The lines from the top of the material below through the line containing "return tag(o, label, cat, group)" are to be printed exactly, with pictures omitted.

[Start of COLLECTED MATERIAL]

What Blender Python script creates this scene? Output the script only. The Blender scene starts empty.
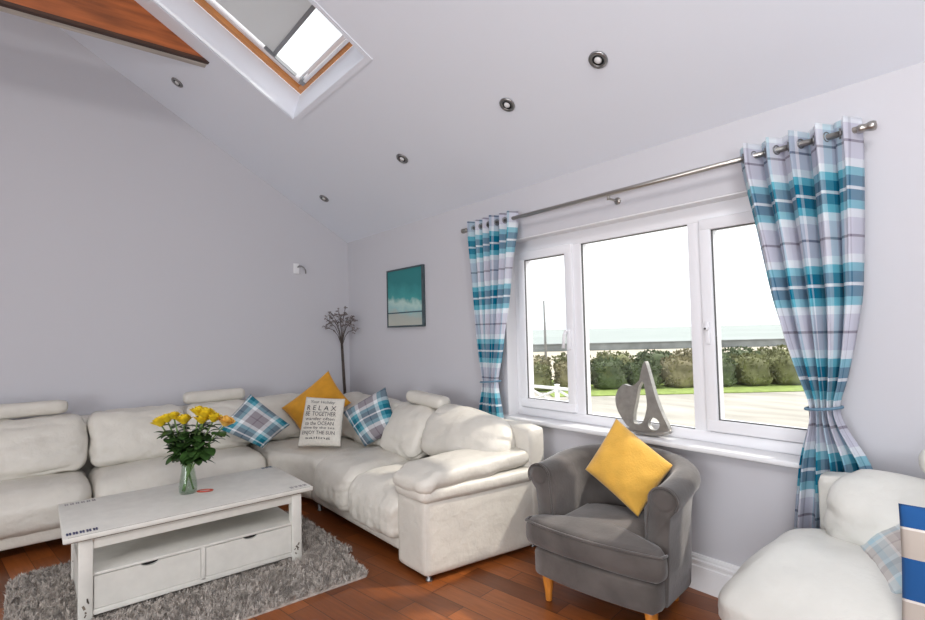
import bpy, bmesh, math, random
from mathutils import Vector, Matrix, noise
random.seed(7)
SC = bpy.context.scene
COL = SC.collection
PI = math.pi
V = Vector

# ------------------------------------------------------------------ helpers
def wpos(o):
    p = V((0, 0, 0))
    while o is not None:
        p += o.location
        o = o.parent
    return p

def tag(o, label=None, cat=None, group=None, kind=None):
    if label: o['label'] = label
    if cat: o['category'] = cat
    if group: o['group'] = group
    if kind: o['kind'] = kind
    return o

def thing(name, loc, label, cat, group=None, rz=0.0):
    o = bpy.data.objects.new(name, None)
    COL.objects.link(o)
    o.empty_display_size = 0.1
    o.location = loc
    o.rotation_euler = (0, 0, rz)
    return tag(o, label, cat, group)

def obj(name, bm, mat, parent=None, smooth=True, local=False, kind=None, label=None, solid=None):
    """link a bmesh as one object; geometry given in world space unless local"""
    me = bpy.data.meshes.new(name)
    if parent is not None:
        off = V((0, 0, 0)) if local else wpos(parent)
        if not local:
            bmesh.ops.translate(bm, verts=bm.verts, vec=-off)
    bm.normal_update()
    bm.to_mesh(me)
    bm.free()
    o = bpy.data.objects.new(name, me)
    COL.objects.link(o)
    if parent is None and kind != 'structure' and len(me.vertices):
        xs = [v.co for v in me.vertices]
        c = V(((min(v.x for v in xs) + max(v.x for v in xs)) / 2, (min(v.y for v in xs) + max(v.y for v in xs)) / 2, min(v.z for v in xs)))
        me.transform(Matrix.Translation(-c))
        o.location = c
    o.parent = parent
    if mat is not None:
        for m in (mat if isinstance(mat, (list, tuple)) else [mat]):
            me.materials.append(m)
    if smooth:
        for p in me.polygons: p.use_smooth = True
    if kind: o['kind'] = kind
    if label: o['label'] = label
    if solid:
        md = o.modifiers.new('thick', 'SOLIDIFY'); md.thickness = solid; md.offset = 0
    return o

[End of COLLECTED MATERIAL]

_EXPECTED OUTPUT_:
What Blender Python script creates this scene? Output the script only. The Blender scene starts empty.
import bpy, bmesh, math, random
from mathutils import Vector, Matrix, noise
random.seed(7)
SC = bpy.context.scene
COL = SC.collection
PI = math.pi
V = Vector

# ------------------------------------------------------------------ helpers
def wpos(o):
    p = V((0, 0, 0))
    while o is not None:
        p += o.location
        o = o.parent
    return p

def tag(o, label=None, cat=None, group=None, kind=None):
    if label: o['label'] = label
    if cat: o['category'] = cat
    if group: o['group'] = group
    if kind: o['kind'] = kind
    return o

def thing(name, loc, label, cat, group=None, rz=0.0):
    o = bpy.data.objects.new(name, None)
    COL.objects.link(o)
    o.empty_display_size = 0.1
    o.location = loc
    o.rotation_euler = (0, 0, rz)
    return tag(o, label, cat, group)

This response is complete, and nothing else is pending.